Yesterday I attended an auction with high end equipment.
I won a pair of speakers but after all the items in the setup, (turntable, amp, pre-amp, cassette deck, cd player), were sold as individual pieces, the auctioneer restarted the bidding as a set. This starts the bidding at the total price bid for all the items. As a result someone bid on 'the set' so all the individual bidders were SOL. I was not willing to go that high to get the speakers, (I didn't want the other items). So I lost the speakers even though I bid the highest. I was upset and I'm not sure if this practice was even legal. Anyone ever here of this? BTW-Speakers where Apogee Duetta II's.
fse
I agree with Hifiharv,they would have been nothing but a headache and an expensive one to boot! Consider that you had a lucky day.
Thanks guys. I am aware of the degradation of Apogees, I have Calipers right now. This pair of Duettas was in excellent shape so the price was right to me.
I don't have the form they had me sign and I'm kind of over it now so I don't think I will go further. Especially since I scored about 600 albums in excellent shape today for a fair price.

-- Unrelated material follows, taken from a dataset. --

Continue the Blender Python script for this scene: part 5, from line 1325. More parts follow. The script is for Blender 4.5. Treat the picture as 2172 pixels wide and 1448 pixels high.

I think someday I will get a pair of rebuilt Duetta sigs for a fair price and then all will be good in my world.
Sleazy practice at best; deliberately deceptive in all likelihood. It seems to me like they knew they had a bidder for the whole system and used the individual bidders as "shills" to run up the price. Plenty of very questionable practices in auction world; on line and in person. However, the reality is that there is no practical relief you could be granted, because you didn't suffer any loss in an economic sense. Even if what they did is "illegal" letting it go like you did is probably best for your mental health.
I don't do auctions but this is the craziest thing I ever heard. What would the auctioneer do in the event the hammer came down and the winning bidder refused to pay unless the auctioneer lowered the bid price?
"However, the reality is that there is no practical relief you could be granted, because you didn't suffer any loss in an economic sense."

I know why you would think that but its not really relevant. Assuming there are no special laws for a case like this, or a wavier of rights by the OP, when those speakers were won by Fse, the auction company had a legal obligation to sell the speakers to him. When he won the auction, a contract was created. Beyond that, nothing else matters. Just because there was no loss doesn't mean they could just walk away from the deal. Raks, in his post is correct. If the OP decided not to pay, the auction could come after him for the exact same reason; there was a contract.